XNA access road on schedule for 2019

File Photo/NWA Democrat-Gazette The board of directors of the Northwest Arkansas Regional Airport are considering options for more parking.
File Photo/NWA Democrat-Gazette The board of directors of the Northwest Arkansas Regional Airport are considering options for more parking.

HIGHFILL -- Northwest Arkansas Regional Airport officials hope to have a long-awaited access road built and open by spring or summer 2019, if all goes well.

The access road is expected to be a restricted highway about 4 miles long and will connect where the U.S. 412 Northern Bypass intersects with Arkansas 112. The airport has about $14 million in federal money for the estimated $30 million project and is working to find the rest.

XNA traffic study

A draft study of traffic around the Northwest Arkansas Regional Airport has been completed as part of efforts to build a new access road. Some of the findings and forecasts include:

• Some 15 percent to 20 percent of traffic on Airport Boulevard and Regional Avenue is “cut-through,” going someplace other than the airport.

• The north/south split of traffic on Airport Boulevard is 52 percent going north and 48 percent going south. That is forecast to remain consistent through 2035.

• About 4 percent of the vehicles are trucks.

• Vehicle traffic is expected to increase 253 percent between now and 2035.

• Airport Boulevard and Regional Avenue are expected to require widening between 2030 and 2035.

• Signals at the Arkansas 264 and Arkansas 112 intersections are expected to be required between 2025 and 2030.

Source: Staff report

Rick Dunkleburg and Jerry Farrar, consultants working on the project, told board members Wednesday they have two potential routes identified. The proposed schedule for land acquisition, design and construction anticipates having final environmental approval by the end of May 2016, which would allow land acquisition to begin immediately thereafter. Acquiring the land is expected to take about a year.

Design could begin at the same time as right-of-way acquisition and also be completed by May 2017.

Bidding and construction could begin immediately after that, if the money is available, and is expected to take about two years to complete.

Officials hope to have environmental impact studies submitted to state and federal highway officials in December and to be in position to request public input hearings about the location of the road.

Both routes are around the southwest side of Cave Springs and outside the Cave Springs Recharge Area.

As always in Northwest Arkansas, a tiny fish could play a role. In this case it's the snail darter. Habitat of the protected species was found in the area and is likely to result in one of the routes being abandoned.

"The darter will have a big impact on the route," said Jerry Farrar, a consultant from CH2M Hill. "Our biggest concern is dealing with (U.S.) Fish and Wildlife."

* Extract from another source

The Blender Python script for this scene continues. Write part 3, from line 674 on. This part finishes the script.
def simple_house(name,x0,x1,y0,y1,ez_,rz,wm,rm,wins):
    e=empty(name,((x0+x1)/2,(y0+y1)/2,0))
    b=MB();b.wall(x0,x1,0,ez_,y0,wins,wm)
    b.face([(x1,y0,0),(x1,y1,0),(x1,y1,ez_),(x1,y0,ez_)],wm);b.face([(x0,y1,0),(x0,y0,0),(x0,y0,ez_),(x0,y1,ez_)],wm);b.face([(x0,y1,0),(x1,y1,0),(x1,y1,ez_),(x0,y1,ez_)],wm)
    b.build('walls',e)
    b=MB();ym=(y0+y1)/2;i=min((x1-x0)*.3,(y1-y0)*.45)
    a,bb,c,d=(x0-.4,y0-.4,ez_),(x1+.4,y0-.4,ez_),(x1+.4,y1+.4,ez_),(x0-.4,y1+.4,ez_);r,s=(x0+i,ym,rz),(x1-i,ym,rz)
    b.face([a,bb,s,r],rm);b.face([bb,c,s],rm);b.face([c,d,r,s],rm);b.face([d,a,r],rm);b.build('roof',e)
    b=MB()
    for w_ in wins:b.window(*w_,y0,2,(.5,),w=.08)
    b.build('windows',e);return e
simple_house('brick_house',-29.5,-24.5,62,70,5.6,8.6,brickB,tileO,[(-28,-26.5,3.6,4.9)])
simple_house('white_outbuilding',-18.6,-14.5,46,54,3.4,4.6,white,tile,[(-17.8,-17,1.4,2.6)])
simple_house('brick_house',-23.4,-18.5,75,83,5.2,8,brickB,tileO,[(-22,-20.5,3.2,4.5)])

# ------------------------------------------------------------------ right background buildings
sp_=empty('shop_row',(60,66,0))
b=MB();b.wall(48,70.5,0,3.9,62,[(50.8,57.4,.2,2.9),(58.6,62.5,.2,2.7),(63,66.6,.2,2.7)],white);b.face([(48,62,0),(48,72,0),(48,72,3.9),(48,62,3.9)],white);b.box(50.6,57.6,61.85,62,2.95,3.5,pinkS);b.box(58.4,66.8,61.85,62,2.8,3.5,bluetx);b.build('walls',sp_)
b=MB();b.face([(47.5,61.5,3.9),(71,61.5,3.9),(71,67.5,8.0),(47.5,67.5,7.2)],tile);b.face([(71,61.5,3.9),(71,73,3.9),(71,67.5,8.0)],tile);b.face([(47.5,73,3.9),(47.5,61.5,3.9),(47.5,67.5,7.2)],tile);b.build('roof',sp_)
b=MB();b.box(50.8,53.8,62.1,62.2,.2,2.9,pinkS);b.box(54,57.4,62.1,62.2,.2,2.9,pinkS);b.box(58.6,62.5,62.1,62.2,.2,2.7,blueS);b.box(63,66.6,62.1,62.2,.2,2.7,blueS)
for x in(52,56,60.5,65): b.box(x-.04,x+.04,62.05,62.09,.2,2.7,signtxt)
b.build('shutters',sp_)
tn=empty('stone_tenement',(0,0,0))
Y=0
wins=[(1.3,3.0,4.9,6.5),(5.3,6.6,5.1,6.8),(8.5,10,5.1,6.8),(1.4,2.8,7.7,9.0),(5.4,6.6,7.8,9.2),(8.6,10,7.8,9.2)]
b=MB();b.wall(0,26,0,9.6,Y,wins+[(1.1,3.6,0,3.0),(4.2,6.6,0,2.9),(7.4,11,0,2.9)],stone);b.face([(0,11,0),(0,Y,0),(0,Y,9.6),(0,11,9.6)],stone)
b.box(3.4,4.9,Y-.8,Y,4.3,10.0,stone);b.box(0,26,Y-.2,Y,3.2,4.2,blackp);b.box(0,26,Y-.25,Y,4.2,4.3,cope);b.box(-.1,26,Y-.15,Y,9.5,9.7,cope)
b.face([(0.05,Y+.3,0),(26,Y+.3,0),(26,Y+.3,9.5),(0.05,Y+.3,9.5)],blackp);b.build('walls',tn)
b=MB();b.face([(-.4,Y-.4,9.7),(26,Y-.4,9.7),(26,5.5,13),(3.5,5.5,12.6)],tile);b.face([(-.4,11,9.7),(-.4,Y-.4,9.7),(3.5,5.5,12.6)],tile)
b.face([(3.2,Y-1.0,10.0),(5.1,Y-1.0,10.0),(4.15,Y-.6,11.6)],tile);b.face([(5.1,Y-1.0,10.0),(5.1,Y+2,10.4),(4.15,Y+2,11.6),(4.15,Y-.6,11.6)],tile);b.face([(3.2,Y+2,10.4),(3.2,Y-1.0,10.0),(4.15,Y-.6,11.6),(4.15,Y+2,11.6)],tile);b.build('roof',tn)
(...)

Farrar said consultants need to accelerate their efforts to update cost estimates for right-of-way acquisition and design for the project. No concrete decisions have been made on whether to do the full four-lane project or to begin by grading for four lanes and build two.

Scott Van Laningham, executive director of the airport, said the highway department is considering doing about a mile of the road on the south end beginning at the Arkansas 112 interchange, but no decision has been made.

Highway crews are moving earth for an interchange just south of Cave Springs that will be part of the U.S. 412 Bypass and the jumping off point for the access road. The bypass route runs from Interstate 49 near the Wagon Wheel Road interchange east to Arkansas 112.